Journalism ethics: A Chicago minority report

SPJ's Chicago regional ethics conference, before the the career breakouts.

Midwest journalists met in Chicago to discuss their code of ethics, and immediately got bogged down in the generalities.

Truth to tell, mention ethics on a bright spring afternoon and people start drifting away. Students cleared the room when job-hunting sessions started. But after live-blogging professional sessions at the Society of Professional Journalists regional conference, I caught up on efforts to revise the SPJ ethics code.

The conference produced a Chicago ethics report. Here's my slant. You decide if it's ethical reporting.

Chicagoans have a fascination with ethics, or their public absence. Chicago reporters have elbowed their way into standards-and-practices discussions for years. Casey Bukro was in the room April 12; he drafted the society's 1973 code revisions. For this session, he brought business ethicists from his Ethics AdviceLine for Journalists. (SPJ has its own hotline, staffed by journalists).
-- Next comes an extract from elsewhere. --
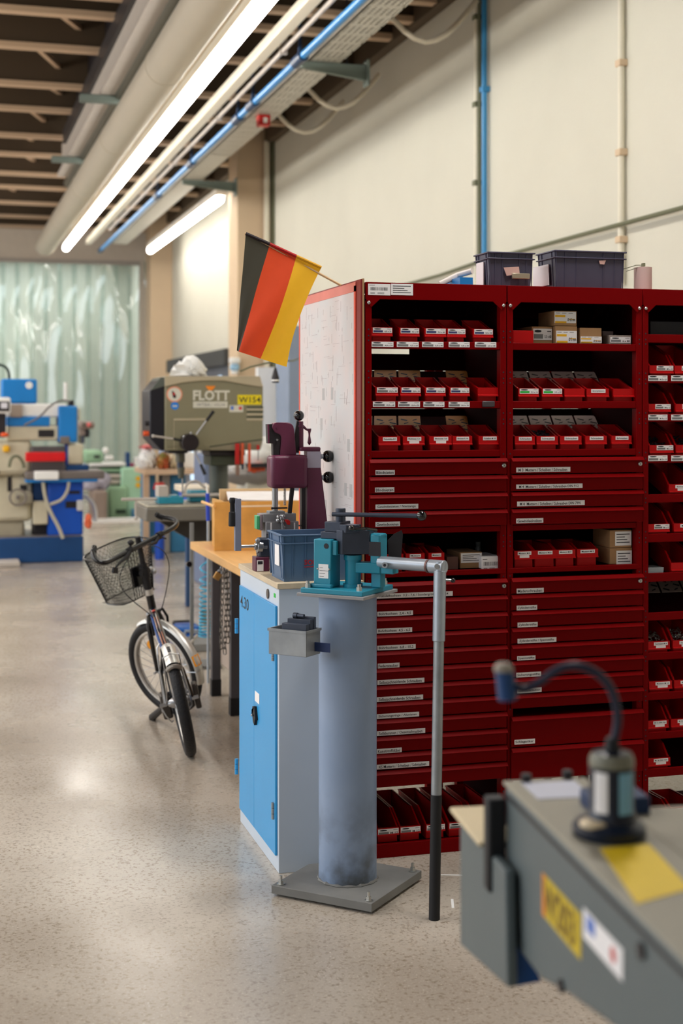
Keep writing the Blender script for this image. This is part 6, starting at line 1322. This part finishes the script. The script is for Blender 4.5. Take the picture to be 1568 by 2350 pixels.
# red handled tools hanging from a rail of the drill
for i, (X, yt, ym, yb2, w_, mt) in enumerate(((1105, 970, 1205, 1330, 24, m_redplastic), (1162, 965, 1200, 1260, 16, mat('orange_handle', (206, 86, 50), .4)), (1240, 968, 1285, 1300, 14, MATS['orange_handle']), (1338, 985, 1040, 1160, 14, m_redplastic))):
    t = thing('hand_tool', ['file with a wide red handle hanging under the drilling machine head, leftmost of four', 'orange handled brush hanging second from left under the drill head', 'slim orange handled tool hanging third under the drill head', 'small red handled driver hanging rightmost under the drill head'][i], 'tool', tuple(pz(z8, X, yb2, DY-.03)), 0, 'tools hanging under the drill head')
    bxz(z8, X-w_, X+w_, yt, ym, DY-.03, .02, 'tool_handle', mt, t, .004)
    bxz(z8, X-w_*(.9 if i < 2 else .2), X+w_*(.9 if i < 2 else .2), ym, yb2, DY-.026, .008, 'tool_blade', mat('blade_brown', (140, 112, 98), .5) if i == 0 else m_dies, t, .001)
# ------------------------------------------------------------------ clutter beyond the drill
def bt(name, label, cat, f, X0, X1, Y0, Y1, Yp, th, mt, group=None, bevel=.01, floor=False):
    a, b = pz(f, X0, Y0, Yp), pz(f, X1, Y1, Yp); o = part(name, MB().box(a.x, b.x, Yp, Yp+th, 0.0 if floor else b.z, a.z), mt, bevel=bevel); return tag(o, label, cat, group)
m_slate = mat('far_slate', (52, 84, 128), .5); m_bin2 = mat('far_blue', (60, 130, 176), .5, var=.1); m_cobalt = mat('far_cobalt', (24, 76, 186), .45); m_dustg = mat('far_grey', (150, 146, 140), .6, var=.1); m_woodf = mat('far_wood', (214, 184, 154), .6, var=.06)
YW = 15.0
fb_ = thing('far_bench', 'long wooden topped bench crowded with things far behind the drilling machine', 'bench', (pz(z8, 400, 1300, YW).x, YW+.5, 0))
a, b = pz(z8, 60, 1268, YW), pz(z8, 740, 1300, YW)
part('bench_top', MB().box(a.x, b.x, YW, YW+.8, a.z-.05, a.z), m_woodf, fb_)
for X in (80, 700): q = pz(z8, X, 1300, YW+.05); part('leg', MB().box(q.x-.03, q.x+.03, YW+.05, YW+.12, 0, a.z-.05), m_woodf, fb_)
zb2 = a.z
def on_b(name, label, cat, X0, X1, h, mt, dy=.2, th=.25, shape='box', z=None, Yp=YW, f=z8, bevel=.01, group=None):
    a_, b_ = pz(f, X0, 1200, Yp+dy), pz(f, X1, 1200, Yp+dy); z = zb2 if z is None else z
    if shape == 'box': m = MB().box(a_.x, b_.x, Yp+dy, Yp+dy+th, z+.0005, z+h)
    elif shape == 'blob': m = blob(((a_.x+b_.x)/2, Yp+dy+th/2, z+h*.45), (b_.x-a_.x)/2, th/2, h*.55, .2, int(X0), flat=-h*.44); bevel = 0
    else: r_ = (b_.x-a_.x)/2; m = MB().lathe([(r_, 0), (r_, h*.6), (r_*.45, h*.75), (r_*.45, h), (0, h)], ((a_.x+b_.x)/2, Yp+dy+th/2, z+.0005), n=18); bevel = 0
    return tag(part(name, m, mt, bevel=bevel), label, cat, group)
on_b('white_bowl', 'white rounded bundle at the left end of the far bench', 'bundle', 10, 200, .22, m_white, shape='blob'); on_b('red_tray', 'flat red tray on the white bundle at the far bench end', 'tray', 30, 190, .04, mat('far_pink', (222, 110, 110), .5), z=zb2+.215, shape='blob')
on_b('potted_plant', 'round green bundle with red spots on the far bench', 'plant', 215, 350, .16, mat('far_green', (104, 134, 60), .6, var=.5, scale=9, mix=(216, 60, 50)), shape='blob', dy=.1)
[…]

Film critic Dann Gire once led Roger Ebert and other opinionated peers to draft a reviewers' code. Gire's charge here was to walk through SPJ's first attempt at ethics revisions since 1996.

My first question; What needs changing? Gire seemed at a loss. The committee issued its draft by noting but not resolving a struggle among its 18 committee members to define the scope: "How much should we change? Shorter? Longer? More specific? More general? Keep, change or add to the guiding principles? What’s missing as we march into 2014 and beyond?"

So many questions, so few answers. Despite the lack of clarity, a subgroup emerged to address standards for digital media, and the committee called for this regional review. Journalists will vote on a final draft at SPJ's September convention in Nashville.